Your task is to transcribe, without alteration, the lines from the top of the material below through the line bearing "fl).build('sensor_slot', M['grille_dark']), sd)", inclusive.

>> START Raw records

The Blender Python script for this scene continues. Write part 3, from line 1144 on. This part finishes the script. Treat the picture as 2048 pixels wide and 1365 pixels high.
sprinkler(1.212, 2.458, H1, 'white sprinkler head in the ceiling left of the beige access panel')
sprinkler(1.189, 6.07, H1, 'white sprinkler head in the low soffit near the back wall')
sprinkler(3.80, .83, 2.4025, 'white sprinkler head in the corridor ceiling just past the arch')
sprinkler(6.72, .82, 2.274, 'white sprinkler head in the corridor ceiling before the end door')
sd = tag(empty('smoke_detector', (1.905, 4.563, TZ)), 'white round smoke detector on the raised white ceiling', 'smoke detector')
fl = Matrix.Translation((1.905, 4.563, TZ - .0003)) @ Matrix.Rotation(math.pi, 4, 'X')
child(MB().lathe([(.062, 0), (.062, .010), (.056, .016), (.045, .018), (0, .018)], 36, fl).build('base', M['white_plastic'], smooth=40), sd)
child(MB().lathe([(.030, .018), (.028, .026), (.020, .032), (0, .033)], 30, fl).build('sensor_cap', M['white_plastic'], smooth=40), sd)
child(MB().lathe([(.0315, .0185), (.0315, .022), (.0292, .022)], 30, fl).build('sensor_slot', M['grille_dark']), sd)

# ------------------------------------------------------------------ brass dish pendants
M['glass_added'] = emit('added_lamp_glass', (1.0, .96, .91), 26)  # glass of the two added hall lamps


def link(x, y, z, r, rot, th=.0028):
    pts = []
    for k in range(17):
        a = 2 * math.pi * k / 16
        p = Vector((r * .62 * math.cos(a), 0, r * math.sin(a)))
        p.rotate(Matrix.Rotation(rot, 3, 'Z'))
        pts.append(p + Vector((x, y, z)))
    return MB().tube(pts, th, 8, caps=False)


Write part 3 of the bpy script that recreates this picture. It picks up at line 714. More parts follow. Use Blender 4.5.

>> END Raw records

__Expected answer__:
The Blender Python script for this scene continues. Write part 3, from line 1144 on. This part finishes the script. Treat the picture as 2048 pixels wide and 1365 pixels high.
sprinkler(1.212, 2.458, H1, 'white sprinkler head in the ceiling left of the beige access panel')
sprinkler(1.189, 6.07, H1, 'white sprinkler head in the low soffit near the back wall')
sprinkler(3.80, .83, 2.4025, 'white sprinkler head in the corridor ceiling just past the arch')
sprinkler(6.72, .82, 2.274, 'white sprinkler head in the corridor ceiling before the end door')
sd = tag(empty('smoke_detector', (1.905, 4.563, TZ)), 'white round smoke detector on the raised white ceiling', 'smoke detector')
fl = Matrix.Translation((1.905, 4.563, TZ - .0003)) @ Matrix.Rotation(math.pi, 4, 'X')
child(MB().lathe([(.062, 0), (.062, .010), (.056, .016), (.045, .018), (0, .018)], 36, fl).build('base', M['white_plastic'], smooth=40), sd)
child(MB().lathe([(.030, .018), (.028, .026), (.020, .032), (0, .033)], 30, fl).build('sensor_cap', M['white_plastic'], smooth=40), sd)
child(MB().lathe([(.0315, .0185), (.0315, .022), (.0292, .022)], 30, fl).build('sensor_slot', M['grille_dark']), sd)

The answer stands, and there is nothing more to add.